Fortunately he has two good friends at school.  Milly and Hugh try out their newly acquired research skills by designing a questionnaire to solve Eric’s problem.  They survey other children who come up with a heap of suggestions, but Eric – who, it must be said tends to give up easily – says he’s tried nearly all of them.   But he hasn’t…

‘Well, next is this idea of Emily’s about letting the dog smell your hand and acting gentle around it.’

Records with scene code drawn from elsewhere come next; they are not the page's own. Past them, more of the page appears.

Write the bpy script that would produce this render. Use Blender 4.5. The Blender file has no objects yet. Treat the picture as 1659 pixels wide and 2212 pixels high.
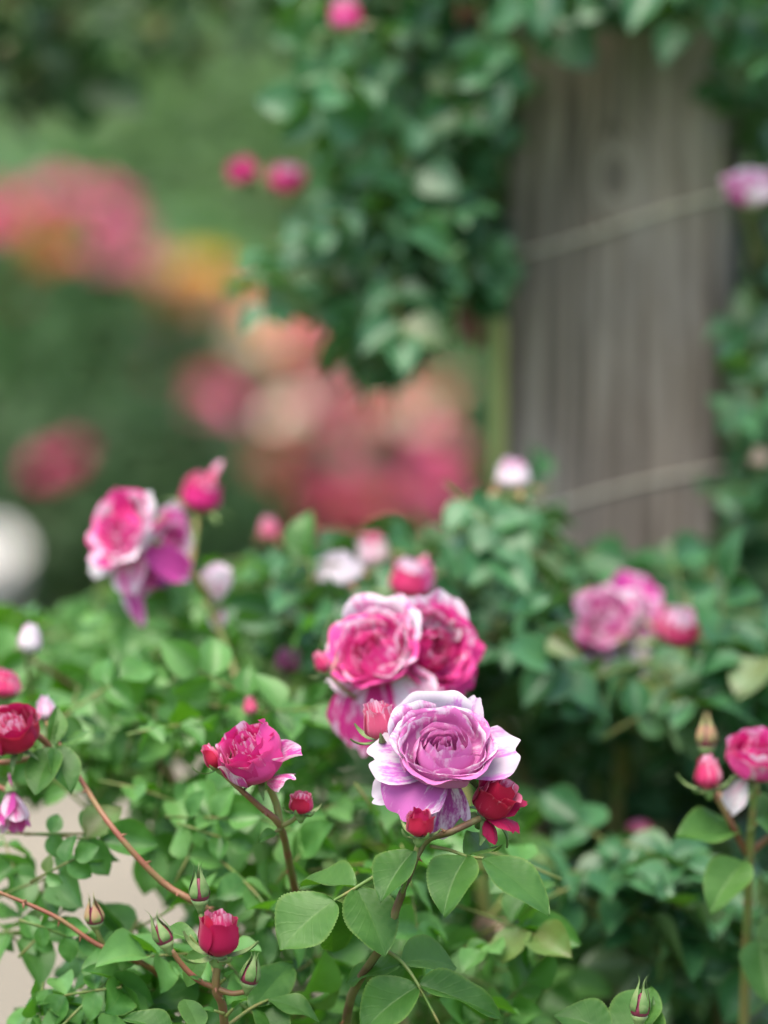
import bpy, math, random
import numpy as np
from mathutils import Vector, Matrix, noise

# ------------------------------------------------------------------ camera, sky, sun, exposure
scene = bpy.context.scene
col = scene.collection
PITCH = math.radians(8.0)
CAM = Vector((0, 0, 1.35))
KW = 13.0 / 75.0                      # frame width per metre of distance
FOCUS = 2.10
FW = Vector((0, math.cos(PITCH), -math.sin(PITCH)))
RT = Vector((1, 0, 0))
UP = Vector((0, math.sin(PITCH), math.cos(PITCH)))

cam_data = bpy.data.cameras.new('camera')
cam = bpy.data.objects.new('camera', cam_data)
col.objects.link(cam)
cam.location = CAM
cam.rotation_euler = (math.radians(90) - PITCH, 0, 0)
cam_data.sensor_fit = 'HORIZONTAL'
cam_data.sensor_width = 13.0
cam_data.lens = 75.0
cam_data.clip_start = 0.05
cam_data.clip_end = 500
cam_data.dof.use_dof = True
cam_data.dof.focus_distance = FOCUS
cam_data.dof.aperture_fstop = 1.72
cam_data.dof.aperture_blades = 0
scene.camera = cam

SUN_EL, SUN_AZ = math.radians(70), math.radians(215)   # azimuth clockwise from +Y
world = bpy.data.worlds.new('World')
scene.world = world
world.use_nodes = True
wn = world.node_tree.nodes
sky = wn.new('ShaderNodeTexSky')
sky.sky_type = 'NISHITA'
sky.sun_disc = False
sky.sun_elevation = SUN_EL
sky.sun_rotation = SUN_AZ
sky.air_density = 1.0
sky.dust_density = 3.5
sky.ozone_density = 0.3
wn['Background'].inputs['Strength'].default_value = 0.125
world.node_tree.links.new(sky.outputs[0], wn['Background'].inputs['Color'])

sun_data = bpy.data.lights.new('sun', 'SUN')
sun_data.energy = 1.5
sun_data.angle = math.radians(50)
sun_data.color = (1.0, 0.93, 0.82)
sun = bpy.data.objects.new('sun', sun_data)
col.objects.link(sun)
sd = Vector((math.sin(SUN_AZ) * math.cos(SUN_EL), math.cos(SUN_AZ) * math.cos(SUN_EL), math.sin(SUN_EL)))
sun.rotation_euler = sd.to_track_quat('Z', 'Y').to_euler()
sun.location = (0, -3, 8)

vs = scene.view_settings
vs.view_transform = 'Standard'
vs.look = 'None'
vs.gamma = 1.0
vs.use_curve_mapping = False
vs.exposure = 1.62
scene.cycles.use_denoising = True
scene.cycles.max_bounces = 5
scene.cycles.diffuse_bounces = 3
scene.cycles.glossy_bounces = 2
scene.cycles.caustics_reflective = False
scene.cycles.caustics_refractive = False
scene.cycles.transparent_max_bounces = 4

# ------------------------------------------------------------------ helpers
rng = random.Random(7)
WM = {}                                # world matrices


def P(x, y, d):
    """point seen at (x, y) of a 1659 x 2212 picture, d metres along the lens axis"""
    return CAM + FW * d + RT * ((x - 829.5) / 1659 * KW * d) - UP * ((y - 1106) / 1659 * KW * d)


def px(d=FOCUS):
    return KW * d / 1659.0


def cv(r, u, f):
    return (RT * r + UP * u - FW * f).normalized()


def link(o, M, parent=None):
    col.objects.link(o)
    WM[o] = M
    if parent is not None:
        o.parent = parent
        o.matrix_basis = WM[parent].inverted() @ M
    else:
        o.matrix_basis = M
    return o


def mesh_obj(name, me, M, parent=None):
    return link(bpy.data.objects.new(name, me), M, parent)


def tag(o, label=None, cat=None, group=None, kind=None):
    if label: o['label'] = label
    if cat: o['category'] = cat
    if group: o['group'] = group
    if kind: o['kind'] = kind
    return o


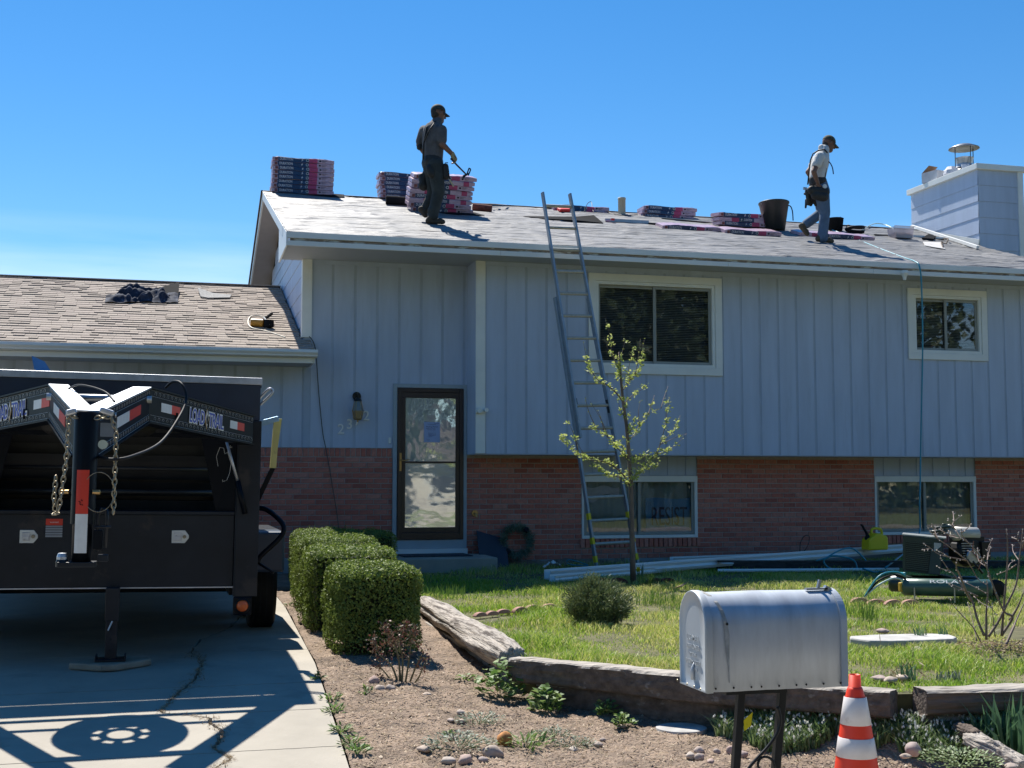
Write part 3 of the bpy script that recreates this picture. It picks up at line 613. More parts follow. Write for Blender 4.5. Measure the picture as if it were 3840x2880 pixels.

I knew all about that.  Grandad had told me before we went to the Dog Shelter.  ‘That’s the right thing to do when you meet any dog,’ I said, ‘but after that first introduction, you have to live with your dog every day of its life.  The same goes for Skye’s idea.  Ugly likes being tickled and scratched, but you can’t keep doing that all day.’

Milly crossed off Emily and Skye’s ideas.

‘Dog toys?’ asked Hugh.

‘Ugly’s a spoilt brat,’ I said.  ‘He’s got masses of toys, but he gets bored with them and sneaks off and chews up things that belong to us, like my Parthenon project.’ (p.41)

One experiment appeals, but alas, it doesn’t work out.   The idea of giving the dog bones fails after one try because his mother is none too pleased about Eric carving the bone out of the Sunday roast before it’s been cooked, and Dad is none too pleased about Ugly destroying the vegie patch to bury the bone. The rest of his crazy experiments don’t work out too well either.

The humour derives partly from the narrative voice. The book is written entirely from Eric’s point of view, so although young readers can see that Ugly’s flaws are caused by Eric’s behaviour, Eric doesn’t see that at all.  His whiny self-justifications and blaming of others are funny because they’re authentic.

Meanwhile the dog is growing, and the time comes when there’s an ultimatum.  Either Eric takes responsibility for the dog and trains it properly, or it has to go.  The humour limps a bit as the ‘responsibility’ theme kicks in, but I still think that young readers will enjoy the book and its unexpected ending.

The cover art by Jo Hunt is just perfect.

Author: Elizabeth Henshaw
Title: My Dog Doesn’t Like Me
Publisher: UQP (University of Queensland Press), 2014
ISBN: 9780702250170
Source: Review copy courtesy of UQP.

Availability
Fishpond: My Dog Doesn’t Like Me
or direct from UQP.

PS Elizabeth Henshaw is also the author of Helicopter Man which won the Children’s Book Council of Australia Award for Book of the Year: Younger Readers (2006).   It’s not a book for younger readers, IMO, because it’s a harrowing book about a boy whose father suffers from paranoid schizophrenia and they are on the run from the father’s imaginary enemies.  But in the hands of a skilled teacher it is an excellent book for older readers and young adults to comprehend what life can be like when there is mental illness in the family.